* [Exercise task]:
Word for word, restate every line of the material.

::::::::

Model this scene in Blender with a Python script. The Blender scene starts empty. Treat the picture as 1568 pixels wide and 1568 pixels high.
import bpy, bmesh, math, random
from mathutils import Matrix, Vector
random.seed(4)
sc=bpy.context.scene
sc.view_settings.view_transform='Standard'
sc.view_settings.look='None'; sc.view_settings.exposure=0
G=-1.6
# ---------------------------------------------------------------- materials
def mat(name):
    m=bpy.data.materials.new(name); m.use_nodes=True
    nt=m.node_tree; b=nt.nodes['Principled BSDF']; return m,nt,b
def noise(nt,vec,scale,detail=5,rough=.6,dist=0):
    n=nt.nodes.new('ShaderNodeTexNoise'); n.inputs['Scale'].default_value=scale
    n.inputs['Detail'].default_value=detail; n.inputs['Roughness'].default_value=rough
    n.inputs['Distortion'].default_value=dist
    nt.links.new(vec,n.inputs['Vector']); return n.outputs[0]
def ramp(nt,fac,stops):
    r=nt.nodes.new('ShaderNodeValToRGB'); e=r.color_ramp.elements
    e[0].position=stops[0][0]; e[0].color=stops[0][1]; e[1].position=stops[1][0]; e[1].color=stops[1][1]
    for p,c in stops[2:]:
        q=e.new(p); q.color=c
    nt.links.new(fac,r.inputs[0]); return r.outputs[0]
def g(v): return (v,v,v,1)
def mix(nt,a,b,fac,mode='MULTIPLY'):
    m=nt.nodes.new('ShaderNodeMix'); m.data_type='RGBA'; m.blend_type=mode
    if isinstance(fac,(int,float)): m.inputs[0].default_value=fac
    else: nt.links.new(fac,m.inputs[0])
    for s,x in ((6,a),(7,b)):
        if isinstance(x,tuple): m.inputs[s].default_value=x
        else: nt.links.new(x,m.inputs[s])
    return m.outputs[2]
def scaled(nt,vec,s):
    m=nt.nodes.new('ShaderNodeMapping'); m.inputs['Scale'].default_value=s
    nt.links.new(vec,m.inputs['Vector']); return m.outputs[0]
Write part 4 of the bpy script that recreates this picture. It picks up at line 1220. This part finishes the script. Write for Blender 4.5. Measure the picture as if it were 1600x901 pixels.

::::::::

* [Response]:
Model this scene in Blender with a Python script. The Blender scene starts empty. Treat the picture as 1568 pixels wide and 1568 pixels high.
import bpy, bmesh, math, random
from mathutils import Matrix, Vector
random.seed(4)
sc=bpy.context.scene
sc.view_settings.view_transform='Standard'
sc.view_settings.look='None'; sc.view_settings.exposure=0
G=-1.6
# ---------------------------------------------------------------- materials
def mat(name):
    m=bpy.data.materials.new(name); m.use_nodes=True
    nt=m.node_tree; b=nt.nodes['Principled BSDF']; return m,nt,b
def noise(nt,vec,scale,detail=5,rough=.6,dist=0):
    n=nt.nodes.new('ShaderNodeTexNoise'); n.inputs['Scale'].default_value=scale
    n.inputs['Detail'].default_value=detail; n.inputs['Roughness'].default_value=rough
    n.inputs['Distortion'].default_value=dist
    nt.links.new(vec,n.inputs['Vector']); return n.outputs[0]
def ramp(nt,fac,stops):
    r=nt.nodes.new('ShaderNodeValToRGB'); e=r.color_ramp.elements
    e[0].position=stops[0][0]; e[0].color=stops[0][1]; e[1].position=stops[1][0]; e[1].color=stops[1][1]
    for p,c in stops[2:]:
        q=e.new(p); q.color=c
    nt.links.new(fac,r.inputs[0]); return r.outputs[0]
def g(v): return (v,v,v,1)
def mix(nt,a,b,fac,mode='MULTIPLY'):
    m=nt.nodes.new('ShaderNodeMix'); m.data_type='RGBA'; m.blend_type=mode
    if isinstance(fac,(int,float)): m.inputs[0].default_value=fac
    else: nt.links.new(fac,m.inputs[0])
    for s,x in ((6,a),(7,b)):
        if isinstance(x,tuple): m.inputs[s].default_value=x
        else: nt.links.new(x,m.inputs[s])
    return m.outputs[2]
def scaled(nt,vec,s):
    m=nt.nodes.new('ShaderNodeMapping'); m.inputs['Scale'].default_value=s
    nt.links.new(vec,m.inputs['Vector']); return m.outputs[0]
Write part 4 of the bpy script that recreates this picture. It picks up at line 1220. This part finishes the script. Write for Blender 4.5. Measure the picture as if it were 1600x901 pixels.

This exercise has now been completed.